EXERCISE BRIEF: Copy exactly the lines from the start of the data below through the one that carries "SUN = np.array([math.sin(SUN_AZ)", and only those.

DATASET CONTENT:

- - -

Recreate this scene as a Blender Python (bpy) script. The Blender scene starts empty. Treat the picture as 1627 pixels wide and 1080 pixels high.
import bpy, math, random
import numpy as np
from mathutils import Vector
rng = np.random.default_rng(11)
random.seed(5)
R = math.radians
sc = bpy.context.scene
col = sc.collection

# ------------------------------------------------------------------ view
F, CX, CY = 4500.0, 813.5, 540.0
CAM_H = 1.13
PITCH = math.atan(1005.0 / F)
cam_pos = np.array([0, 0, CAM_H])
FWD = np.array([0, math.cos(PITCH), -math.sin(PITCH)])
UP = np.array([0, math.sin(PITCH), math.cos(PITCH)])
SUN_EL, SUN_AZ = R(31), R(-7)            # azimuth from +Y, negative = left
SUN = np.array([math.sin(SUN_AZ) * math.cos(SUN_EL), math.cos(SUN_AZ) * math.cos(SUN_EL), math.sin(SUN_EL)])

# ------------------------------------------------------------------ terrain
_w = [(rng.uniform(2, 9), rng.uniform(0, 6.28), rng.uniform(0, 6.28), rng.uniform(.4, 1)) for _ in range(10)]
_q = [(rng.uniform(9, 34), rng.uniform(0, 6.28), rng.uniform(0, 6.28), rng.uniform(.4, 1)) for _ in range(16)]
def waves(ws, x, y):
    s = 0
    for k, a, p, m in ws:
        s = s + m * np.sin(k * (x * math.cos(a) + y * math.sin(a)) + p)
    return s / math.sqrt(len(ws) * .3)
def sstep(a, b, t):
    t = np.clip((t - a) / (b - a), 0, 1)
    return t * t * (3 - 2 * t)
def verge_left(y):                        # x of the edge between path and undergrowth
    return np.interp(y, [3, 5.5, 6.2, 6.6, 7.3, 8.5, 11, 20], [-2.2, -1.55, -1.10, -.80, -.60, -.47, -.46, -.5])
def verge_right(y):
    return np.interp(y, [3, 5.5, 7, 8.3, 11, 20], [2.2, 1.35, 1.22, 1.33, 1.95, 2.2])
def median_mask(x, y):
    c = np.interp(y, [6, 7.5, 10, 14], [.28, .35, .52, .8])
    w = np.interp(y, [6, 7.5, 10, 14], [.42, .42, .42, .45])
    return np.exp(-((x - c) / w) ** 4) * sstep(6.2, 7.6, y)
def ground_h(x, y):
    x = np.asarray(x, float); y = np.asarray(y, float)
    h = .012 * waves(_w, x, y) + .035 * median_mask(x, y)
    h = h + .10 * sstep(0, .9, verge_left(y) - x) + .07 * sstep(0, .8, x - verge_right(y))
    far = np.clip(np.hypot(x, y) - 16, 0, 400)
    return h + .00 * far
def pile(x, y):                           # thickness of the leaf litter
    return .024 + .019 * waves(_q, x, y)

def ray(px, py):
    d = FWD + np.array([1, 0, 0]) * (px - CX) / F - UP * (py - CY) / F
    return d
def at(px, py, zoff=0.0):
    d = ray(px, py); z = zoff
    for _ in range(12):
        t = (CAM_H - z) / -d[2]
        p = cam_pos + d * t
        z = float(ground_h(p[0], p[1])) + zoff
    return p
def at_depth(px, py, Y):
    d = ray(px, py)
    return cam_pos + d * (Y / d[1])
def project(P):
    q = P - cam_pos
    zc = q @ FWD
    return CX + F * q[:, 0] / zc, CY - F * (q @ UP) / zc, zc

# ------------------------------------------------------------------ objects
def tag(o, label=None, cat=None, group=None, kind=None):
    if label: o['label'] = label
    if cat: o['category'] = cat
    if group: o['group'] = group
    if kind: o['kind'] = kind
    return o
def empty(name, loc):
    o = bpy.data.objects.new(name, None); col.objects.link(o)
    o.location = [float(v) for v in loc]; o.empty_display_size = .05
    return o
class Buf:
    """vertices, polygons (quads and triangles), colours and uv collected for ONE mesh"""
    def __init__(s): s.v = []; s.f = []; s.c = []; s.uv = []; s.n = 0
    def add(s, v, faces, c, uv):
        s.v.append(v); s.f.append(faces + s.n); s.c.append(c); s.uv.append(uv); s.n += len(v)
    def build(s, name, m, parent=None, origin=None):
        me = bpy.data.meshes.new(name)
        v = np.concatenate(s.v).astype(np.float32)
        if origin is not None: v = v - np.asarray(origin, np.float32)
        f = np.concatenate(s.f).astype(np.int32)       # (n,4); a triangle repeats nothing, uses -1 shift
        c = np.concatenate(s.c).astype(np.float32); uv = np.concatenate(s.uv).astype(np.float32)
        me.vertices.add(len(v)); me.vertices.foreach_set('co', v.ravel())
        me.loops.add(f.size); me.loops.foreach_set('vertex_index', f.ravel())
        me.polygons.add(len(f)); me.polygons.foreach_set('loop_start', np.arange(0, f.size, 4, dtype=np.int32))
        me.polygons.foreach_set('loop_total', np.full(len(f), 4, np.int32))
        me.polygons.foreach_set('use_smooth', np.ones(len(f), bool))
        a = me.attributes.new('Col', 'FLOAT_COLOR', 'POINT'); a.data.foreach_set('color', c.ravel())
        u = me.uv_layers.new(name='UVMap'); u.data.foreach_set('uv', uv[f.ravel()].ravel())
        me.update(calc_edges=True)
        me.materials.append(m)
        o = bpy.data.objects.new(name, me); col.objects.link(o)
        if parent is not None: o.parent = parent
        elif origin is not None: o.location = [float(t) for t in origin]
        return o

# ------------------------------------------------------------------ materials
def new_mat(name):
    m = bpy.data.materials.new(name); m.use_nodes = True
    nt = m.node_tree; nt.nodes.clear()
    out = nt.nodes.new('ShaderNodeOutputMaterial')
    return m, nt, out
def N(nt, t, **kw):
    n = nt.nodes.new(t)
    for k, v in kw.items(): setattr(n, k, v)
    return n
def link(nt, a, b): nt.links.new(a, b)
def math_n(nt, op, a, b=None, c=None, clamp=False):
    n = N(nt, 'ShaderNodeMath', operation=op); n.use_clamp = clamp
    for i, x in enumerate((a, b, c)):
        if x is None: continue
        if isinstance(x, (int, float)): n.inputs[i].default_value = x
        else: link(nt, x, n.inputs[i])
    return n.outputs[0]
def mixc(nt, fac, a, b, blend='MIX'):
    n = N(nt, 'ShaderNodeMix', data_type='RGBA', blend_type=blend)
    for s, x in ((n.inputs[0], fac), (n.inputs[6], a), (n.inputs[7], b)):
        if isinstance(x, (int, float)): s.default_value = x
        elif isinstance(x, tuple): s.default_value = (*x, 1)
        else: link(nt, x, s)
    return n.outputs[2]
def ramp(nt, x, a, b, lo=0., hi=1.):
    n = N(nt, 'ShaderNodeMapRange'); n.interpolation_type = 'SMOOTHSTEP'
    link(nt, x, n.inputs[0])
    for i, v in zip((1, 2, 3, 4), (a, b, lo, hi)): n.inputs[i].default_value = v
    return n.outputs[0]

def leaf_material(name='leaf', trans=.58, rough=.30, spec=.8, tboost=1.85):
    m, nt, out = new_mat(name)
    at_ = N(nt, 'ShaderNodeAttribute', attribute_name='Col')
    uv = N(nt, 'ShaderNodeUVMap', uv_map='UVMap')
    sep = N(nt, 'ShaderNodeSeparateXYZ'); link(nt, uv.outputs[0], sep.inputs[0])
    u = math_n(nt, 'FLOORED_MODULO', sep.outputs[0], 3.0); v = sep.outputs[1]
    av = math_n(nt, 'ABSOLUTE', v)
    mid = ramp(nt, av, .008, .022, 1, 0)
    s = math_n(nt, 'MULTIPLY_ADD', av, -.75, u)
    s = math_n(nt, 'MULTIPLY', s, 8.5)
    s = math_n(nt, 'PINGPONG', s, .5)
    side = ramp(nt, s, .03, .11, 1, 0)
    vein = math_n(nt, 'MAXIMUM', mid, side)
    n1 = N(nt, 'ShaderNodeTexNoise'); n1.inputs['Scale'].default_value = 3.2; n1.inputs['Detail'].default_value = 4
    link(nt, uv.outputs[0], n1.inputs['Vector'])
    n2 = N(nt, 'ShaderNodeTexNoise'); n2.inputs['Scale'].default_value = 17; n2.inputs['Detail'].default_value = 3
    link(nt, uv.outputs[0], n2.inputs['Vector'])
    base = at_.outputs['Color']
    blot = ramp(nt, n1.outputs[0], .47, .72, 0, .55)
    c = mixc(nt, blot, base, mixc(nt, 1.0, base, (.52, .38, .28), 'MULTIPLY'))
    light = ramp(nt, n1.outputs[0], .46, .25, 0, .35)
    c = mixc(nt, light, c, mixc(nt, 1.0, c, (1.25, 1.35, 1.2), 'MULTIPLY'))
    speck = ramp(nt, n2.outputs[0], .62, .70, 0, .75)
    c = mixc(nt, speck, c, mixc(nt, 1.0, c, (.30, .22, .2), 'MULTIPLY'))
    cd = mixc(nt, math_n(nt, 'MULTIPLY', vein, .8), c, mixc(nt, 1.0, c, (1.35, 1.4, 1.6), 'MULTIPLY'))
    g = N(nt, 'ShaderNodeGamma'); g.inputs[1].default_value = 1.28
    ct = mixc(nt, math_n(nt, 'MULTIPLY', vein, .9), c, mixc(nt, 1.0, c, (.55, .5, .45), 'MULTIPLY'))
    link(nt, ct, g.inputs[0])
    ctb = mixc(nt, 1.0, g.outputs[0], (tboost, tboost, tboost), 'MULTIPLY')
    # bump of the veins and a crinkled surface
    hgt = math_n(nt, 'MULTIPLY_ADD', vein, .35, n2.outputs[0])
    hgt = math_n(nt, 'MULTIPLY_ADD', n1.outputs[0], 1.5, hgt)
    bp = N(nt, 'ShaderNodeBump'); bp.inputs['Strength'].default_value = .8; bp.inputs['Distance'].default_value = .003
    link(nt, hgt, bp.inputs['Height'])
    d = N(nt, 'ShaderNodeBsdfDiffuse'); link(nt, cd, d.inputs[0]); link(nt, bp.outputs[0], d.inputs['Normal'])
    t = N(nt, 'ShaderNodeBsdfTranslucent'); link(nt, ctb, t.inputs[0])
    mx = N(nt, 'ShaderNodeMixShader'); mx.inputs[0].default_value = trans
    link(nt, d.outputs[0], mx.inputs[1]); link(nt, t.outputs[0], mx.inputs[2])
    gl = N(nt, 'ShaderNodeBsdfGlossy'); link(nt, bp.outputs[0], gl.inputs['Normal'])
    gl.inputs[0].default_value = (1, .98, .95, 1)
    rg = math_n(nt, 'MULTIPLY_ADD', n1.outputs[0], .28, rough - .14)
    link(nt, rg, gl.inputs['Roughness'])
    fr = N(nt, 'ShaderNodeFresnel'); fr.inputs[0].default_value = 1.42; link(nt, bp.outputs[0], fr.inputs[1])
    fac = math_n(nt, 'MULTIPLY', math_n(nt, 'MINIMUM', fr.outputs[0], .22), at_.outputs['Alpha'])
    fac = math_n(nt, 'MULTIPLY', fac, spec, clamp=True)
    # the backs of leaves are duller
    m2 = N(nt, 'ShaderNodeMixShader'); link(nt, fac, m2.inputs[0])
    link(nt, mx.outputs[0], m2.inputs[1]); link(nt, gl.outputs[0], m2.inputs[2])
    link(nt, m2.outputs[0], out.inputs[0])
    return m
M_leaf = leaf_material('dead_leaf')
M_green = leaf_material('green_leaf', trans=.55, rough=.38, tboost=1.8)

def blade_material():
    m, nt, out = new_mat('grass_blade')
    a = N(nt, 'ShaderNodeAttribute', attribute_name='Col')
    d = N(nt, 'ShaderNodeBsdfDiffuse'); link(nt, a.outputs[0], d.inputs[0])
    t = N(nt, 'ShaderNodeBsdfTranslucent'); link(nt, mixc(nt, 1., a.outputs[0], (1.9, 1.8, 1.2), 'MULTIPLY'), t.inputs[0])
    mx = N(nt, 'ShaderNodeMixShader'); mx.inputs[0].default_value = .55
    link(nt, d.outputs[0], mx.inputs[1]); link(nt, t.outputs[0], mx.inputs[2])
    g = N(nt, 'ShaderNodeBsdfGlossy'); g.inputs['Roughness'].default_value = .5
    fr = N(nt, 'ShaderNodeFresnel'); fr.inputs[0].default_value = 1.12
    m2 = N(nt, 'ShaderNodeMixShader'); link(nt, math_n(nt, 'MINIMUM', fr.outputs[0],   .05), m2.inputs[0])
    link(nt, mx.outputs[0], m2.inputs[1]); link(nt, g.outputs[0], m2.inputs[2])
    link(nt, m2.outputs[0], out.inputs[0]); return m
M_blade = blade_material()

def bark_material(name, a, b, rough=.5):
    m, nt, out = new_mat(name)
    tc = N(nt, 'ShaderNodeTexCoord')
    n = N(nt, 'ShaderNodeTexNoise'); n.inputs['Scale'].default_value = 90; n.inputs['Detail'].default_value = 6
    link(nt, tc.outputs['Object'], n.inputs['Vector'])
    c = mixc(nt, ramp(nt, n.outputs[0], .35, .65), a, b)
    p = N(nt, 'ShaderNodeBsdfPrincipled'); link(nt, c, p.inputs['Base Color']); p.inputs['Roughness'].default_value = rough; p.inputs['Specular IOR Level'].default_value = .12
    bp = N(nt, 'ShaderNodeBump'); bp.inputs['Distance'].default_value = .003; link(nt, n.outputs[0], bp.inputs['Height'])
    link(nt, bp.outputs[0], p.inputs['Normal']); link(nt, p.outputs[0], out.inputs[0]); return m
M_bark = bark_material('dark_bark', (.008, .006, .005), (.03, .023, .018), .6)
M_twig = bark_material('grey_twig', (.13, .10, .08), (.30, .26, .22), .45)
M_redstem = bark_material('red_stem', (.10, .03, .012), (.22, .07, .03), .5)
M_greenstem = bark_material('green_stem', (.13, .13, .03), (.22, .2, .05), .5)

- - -

SOLVED PROBLEM:
Recreate this scene as a Blender Python (bpy) script. The Blender scene starts empty. Treat the picture as 1627 pixels wide and 1080 pixels high.
import bpy, math, random
import numpy as np
from mathutils import Vector
rng = np.random.default_rng(11)
random.seed(5)
R = math.radians
sc = bpy.context.scene
col = sc.collection

# ------------------------------------------------------------------ view
F, CX, CY = 4500.0, 813.5, 540.0
CAM_H = 1.13
PITCH = math.atan(1005.0 / F)
cam_pos = np.array([0, 0, CAM_H])
FWD = np.array([0, math.cos(PITCH), -math.sin(PITCH)])
UP = np.array([0, math.sin(PITCH), math.cos(PITCH)])
SUN_EL, SUN_AZ = R(31), R(-7)            # azimuth from +Y, negative = left
SUN = np.array([math.sin(SUN_AZ) * math.cos(SUN_EL), math.cos(SUN_AZ) * math.cos(SUN_EL), math.sin(SUN_EL)])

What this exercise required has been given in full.